Required work — Copy exactly the lines from the start of the data below through the one that carries "C = bpy.context.scene.collection", and only those.

Given material —

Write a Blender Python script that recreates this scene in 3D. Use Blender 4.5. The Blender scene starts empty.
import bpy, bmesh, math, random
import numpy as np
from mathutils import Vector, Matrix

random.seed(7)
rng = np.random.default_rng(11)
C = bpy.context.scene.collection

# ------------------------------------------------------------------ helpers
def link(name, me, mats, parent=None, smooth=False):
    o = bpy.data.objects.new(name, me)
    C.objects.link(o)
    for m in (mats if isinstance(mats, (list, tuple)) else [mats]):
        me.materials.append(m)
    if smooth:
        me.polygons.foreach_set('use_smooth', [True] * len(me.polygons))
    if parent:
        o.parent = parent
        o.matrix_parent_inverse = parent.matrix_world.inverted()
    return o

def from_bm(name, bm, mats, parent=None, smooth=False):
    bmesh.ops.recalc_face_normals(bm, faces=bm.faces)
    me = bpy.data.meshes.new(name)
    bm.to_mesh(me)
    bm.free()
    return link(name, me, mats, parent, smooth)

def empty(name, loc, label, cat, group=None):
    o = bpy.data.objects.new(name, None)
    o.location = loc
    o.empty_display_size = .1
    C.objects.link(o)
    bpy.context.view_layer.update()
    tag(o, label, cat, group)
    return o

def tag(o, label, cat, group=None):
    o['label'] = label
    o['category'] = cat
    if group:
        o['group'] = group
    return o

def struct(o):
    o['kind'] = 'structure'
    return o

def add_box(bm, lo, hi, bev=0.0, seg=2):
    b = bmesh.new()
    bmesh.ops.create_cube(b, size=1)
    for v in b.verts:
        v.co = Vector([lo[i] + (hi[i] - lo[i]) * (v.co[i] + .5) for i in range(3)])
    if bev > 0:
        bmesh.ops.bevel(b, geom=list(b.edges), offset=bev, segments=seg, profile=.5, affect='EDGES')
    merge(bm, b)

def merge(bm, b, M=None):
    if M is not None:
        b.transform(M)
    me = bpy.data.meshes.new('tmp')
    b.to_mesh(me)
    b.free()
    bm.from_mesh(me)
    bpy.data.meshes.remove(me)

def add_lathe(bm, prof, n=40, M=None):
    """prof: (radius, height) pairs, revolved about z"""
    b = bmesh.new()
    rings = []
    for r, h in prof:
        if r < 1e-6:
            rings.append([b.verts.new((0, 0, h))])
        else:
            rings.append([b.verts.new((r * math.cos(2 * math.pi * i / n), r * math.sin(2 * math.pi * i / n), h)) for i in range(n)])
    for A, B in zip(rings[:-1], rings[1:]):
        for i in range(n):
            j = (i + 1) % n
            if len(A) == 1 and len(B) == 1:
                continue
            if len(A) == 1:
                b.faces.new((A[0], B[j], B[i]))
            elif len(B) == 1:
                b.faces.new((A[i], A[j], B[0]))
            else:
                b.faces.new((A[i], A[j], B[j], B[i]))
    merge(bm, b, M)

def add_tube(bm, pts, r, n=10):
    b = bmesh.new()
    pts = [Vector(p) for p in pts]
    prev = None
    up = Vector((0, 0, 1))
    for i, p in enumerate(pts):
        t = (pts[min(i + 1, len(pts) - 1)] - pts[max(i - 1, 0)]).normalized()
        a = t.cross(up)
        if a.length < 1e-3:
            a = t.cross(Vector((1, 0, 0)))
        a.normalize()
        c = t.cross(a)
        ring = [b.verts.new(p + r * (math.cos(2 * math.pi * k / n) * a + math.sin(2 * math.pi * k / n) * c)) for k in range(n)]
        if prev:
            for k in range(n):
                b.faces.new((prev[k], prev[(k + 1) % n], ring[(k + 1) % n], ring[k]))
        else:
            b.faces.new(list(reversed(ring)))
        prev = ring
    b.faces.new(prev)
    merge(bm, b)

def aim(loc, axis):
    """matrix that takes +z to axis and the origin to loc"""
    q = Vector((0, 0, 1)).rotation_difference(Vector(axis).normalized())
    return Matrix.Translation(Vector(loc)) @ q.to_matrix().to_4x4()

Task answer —
Write a Blender Python script that recreates this scene in 3D. Use Blender 4.5. The Blender scene starts empty.
import bpy, bmesh, math, random
import numpy as np
from mathutils import Vector, Matrix

random.seed(7)
rng = np.random.default_rng(11)
C = bpy.context.scene.collection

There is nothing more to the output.